▼

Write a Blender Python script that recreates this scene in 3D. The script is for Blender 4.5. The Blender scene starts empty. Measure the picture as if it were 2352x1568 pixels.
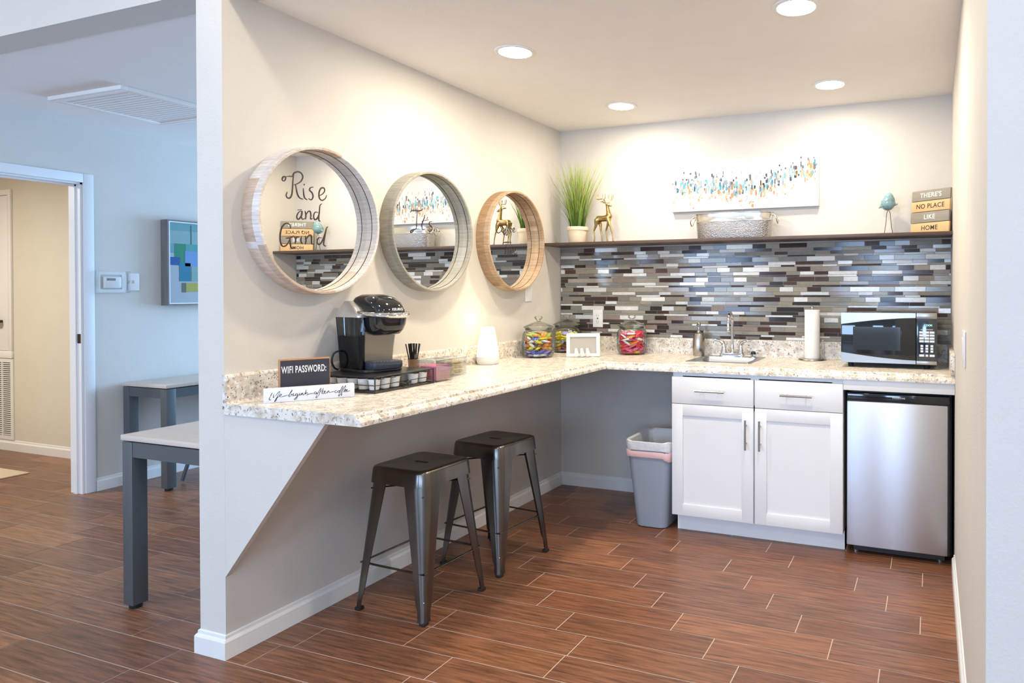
import bpy, bmesh, math, random
from mathutils import Matrix, Vector
random.seed(7)
PI = math.pi
D = bpy.data
S = bpy.context.scene
COL = S.collection
R = math.radians

# ------------------------------------------------------------------ materials
MATS = {}
def new_mat(name):
    m = D.materials.new(name); m.use_nodes = True
    nt = m.node_tree
    for n in list(nt.nodes): nt.nodes.remove(n)
    out = nt.nodes.new('ShaderNodeOutputMaterial')
    MATS[name] = m
    return m, nt, out
def node(nt, t, **kw):
    n = nt.nodes.new(t)
    for k, v in kw.items():
        if hasattr(n, k): setattr(n, k, v)
    return n
def pm(name, col, rough=.5, metal=0., noise=0., nscale=20., stretch=(1, 1, 1), bump=0., bscale=200., bdist=.001, spec=.5, emit=None, estr=0., aniso=0., arot=0., coat=0., trans=0., alpha=1., sub=0.):
    """principled surface: base colour with soft procedural variation and a fine bump"""
    m, nt, out = new_mat(name)
    p = node(nt, 'ShaderNodeBsdfPrincipled')
    nt.links.new(p.outputs[0], out.inputs[0])
    p.inputs['Roughness'].default_value = rough
    p.inputs['Metallic'].default_value = metal
    p.inputs['Specular IOR Level'].default_value = spec
    p.inputs['Anisotropic'].default_value = aniso
    p.inputs['Anisotropic Rotation'].default_value = arot
    p.inputs['Coat Weight'].default_value = coat
    p.inputs['Coat Roughness'].default_value = .08
    p.inputs['Transmission Weight'].default_value = trans
    p.inputs['Alpha'].default_value = alpha
    p.inputs['Subsurface Weight'].default_value = sub
    if emit:
        p.inputs['Emission Color'].default_value = (*emit, 1); p.inputs['Emission Strength'].default_value = estr
    tc = node(nt, 'ShaderNodeTexCoord'); mp = node(nt, 'ShaderNodeMapping')
    mp.inputs['Scale'].default_value = stretch
    nt.links.new(tc.outputs['Object'], mp.inputs[0])
    if noise > 0:
        nz = node(nt, 'ShaderNodeTexNoise'); nz.inputs['Scale'].default_value = nscale; nz.inputs['Detail'].default_value = 5
        nt.links.new(mp.outputs[0], nz.inputs['Vector'])
        mx = node(nt, 'ShaderNodeMix', data_type='RGBA')
        mx.inputs[6].default_value = (*[max(0, c*(1-noise)) for c in col], 1)
        mx.inputs[7].default_value = (*[min(1, c*(1+noise)) for c in col], 1)
        nt.links.new(nz.outputs[0], mx.inputs[0]); nt.links.new(mx.outputs[2], p.inputs['Base Color'])
    else:
        p.inputs['Base Color'].default_value = (*col, 1)
    if bump > 0:
        bz = node(nt, 'ShaderNodeTexNoise'); bz.inputs['Scale'].default_value = bscale; bz.inputs['Detail'].default_value = 2
        nt.links.new(mp.outputs[0], bz.inputs['Vector'])
        b = node(nt, 'ShaderNodeBump'); b.inputs['Strength'].default_value = bump; b.inputs['Distance'].default_value = bdist
        nt.links.new(bz.outputs[0], b.inputs['Height']); nt.links.new(b.outputs[0], p.inputs['Normal'])
    return m
def thin_glass(name, tint=(1, 1, 1), rough=.02, refl=1.):
    """clear sheet: see-through with a fresnel reflection"""
    m, nt, out = new_mat(name)
    t = node(nt, 'ShaderNodeBsdfTransparent'); t.inputs[0].default_value = (*tint, 1)
    g = node(nt, 'ShaderNodeBsdfGlossy'); g.inputs['Roughness'].default_value = rough
    lw = node(nt, 'ShaderNodeLayerWeight'); lw.inputs['Blend'].default_value = .3
    mu = node(nt, 'ShaderNodeMath', operation='MULTIPLY'); mu.inputs[1].default_value = refl
    mx = node(nt, 'ShaderNodeMixShader')
    nt.links.new(lw.outputs['Fresnel'], mu.inputs[0]); nt.links.new(mu.outputs[0], mx.inputs[0])
    nt.links.new(t.outputs[0], mx.inputs[1]); nt.links.new(g.outputs[0], mx.inputs[2]); nt.links.new(mx.outputs[0], out.inputs[0])
    return m
def attr_mat(name, rough=.4, spec=.5, noise=0., nscale=20., stretch=(1, 1, 1), bump=0., bscale=100., coat=0., metal=0.):
    """colour taken from the per-face colour of each tile / plank / brush stroke, times a procedural grain"""
    m, nt, out = new_mat(name)
    p = node(nt, 'ShaderNodeBsdfPrincipled'); nt.links.new(p.outputs[0], out.inputs[0])
    p.inputs['Roughness'].default_value = rough; p.inputs['Specular IOR Level'].default_value = spec
    p.inputs['Coat Weight'].default_value = coat; p.inputs['Metallic'].default_value = metal
    a = node(nt, 'ShaderNodeAttribute', attribute_name='tone')
    src = a.outputs['Color']
    tc = node(nt, 'ShaderNodeTexCoord'); mp = node(nt, 'ShaderNodeMapping'); mp.inputs['Scale'].default_value = stretch
    nt.links.new(tc.outputs['Object'], mp.inputs[0])
    if noise > 0:
        nz = node(nt, 'ShaderNodeTexNoise'); nz.inputs['Scale'].default_value = nscale; nz.inputs['Detail'].default_value = 6; nz.inputs['Roughness'].default_value = .65
        nt.links.new(mp.outputs[0], nz.inputs['Vector'])
        mr = node(nt, 'ShaderNodeMapRange'); mr.inputs[1].default_value = .3; mr.inputs[2].default_value = .7
        mr.inputs[3].default_value = 1-noise; mr.inputs[4].default_value = 1+noise
        nt.links.new(nz.outputs[0], mr.inputs[0])
        vm = node(nt, 'ShaderNodeVectorMath', operation='SCALE')
        nt.links.new(src, vm.inputs[0]); nt.links.new(mr.outputs[0], vm.inputs['Scale']); src = vm.outputs[0]
    nt.links.new(src, p.inputs['Base Color'])
    if bump > 0:
        bz = node(nt, 'ShaderNodeTexNoise'); bz.inputs['Scale'].default_value = bscale
        nt.links.new(mp.outputs[0], bz.inputs['Vector'])
        b = node(nt, 'ShaderNodeBump'); b.inputs['Strength'].default_value = bump; b.inputs['Distance'].default_value = .001
        nt.links.new(bz.outputs[0], b.inputs['Height']); nt.links.new(b.outputs[0], p.inputs['Normal'])
    return m
def granite(name):
    m, nt, out = new_mat(name)
    p = node(nt, 'ShaderNodeBsdfPrincipled'); nt.links.new(p.outputs[0], out.inputs[0])
    p.inputs['Roughness'].default_value = .3; p.inputs['Specular IOR Level'].default_value = .4
    tc = node(nt, 'ShaderNodeTexCoord')
    def nz(scale, detail, lo, hi, dist=0.):
        n = node(nt, 'ShaderNodeTexNoise'); n.inputs['Scale'].default_value = scale; n.inputs['Detail'].default_value = detail; n.inputs['Distortion'].default_value = dist
        nt.links.new(tc.outputs['Object'], n.inputs['Vector'])
        r = node(nt, 'ShaderNodeMapRange'); r.inputs[1].default_value = lo; r.inputs[2].default_value = hi
        nt.links.new(n.outputs[0], r.inputs[0]); return r.outputs[0]
    cur = None
    def mix(f, c):
        nonlocal cur
        x = node(nt, 'ShaderNodeMix', data_type='RGBA')
        if cur is None: x.inputs[6].default_value = (.76, .71, .63, 1)
        else: nt.links.new(cur, x.inputs[6])
        x.inputs[7].default_value = (*c, 1); nt.links.new(f, x.inputs[0]); cur = x.outputs[2]
    mix(nz(22, 6, .42, .68), (.52, .44, .33))
    mix(nz(55, 4, .55, .68), (.86, .84, .80))
    mix(nz(75, 3, .57, .66, .6), (.34, .29, .25))
    mix(nz(110, 2, .635, .69, .4), (.10, .08, .075))
    nt.links.new(cur, p.inputs['Base Color'])
    return m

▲

Return only the lines running from the top of the data to the line that holds "R = math.radians". Include both of those lines, but skip the pictures.

## THE SOLUTION
Write a Blender Python script that recreates this scene in 3D. The script is for Blender 4.5. The Blender scene starts empty. Measure the picture as if it were 2352x1568 pixels.
import bpy, bmesh, math, random
from mathutils import Matrix, Vector
random.seed(7)
PI = math.pi
D = bpy.data
S = bpy.context.scene
COL = S.collection
R = math.radians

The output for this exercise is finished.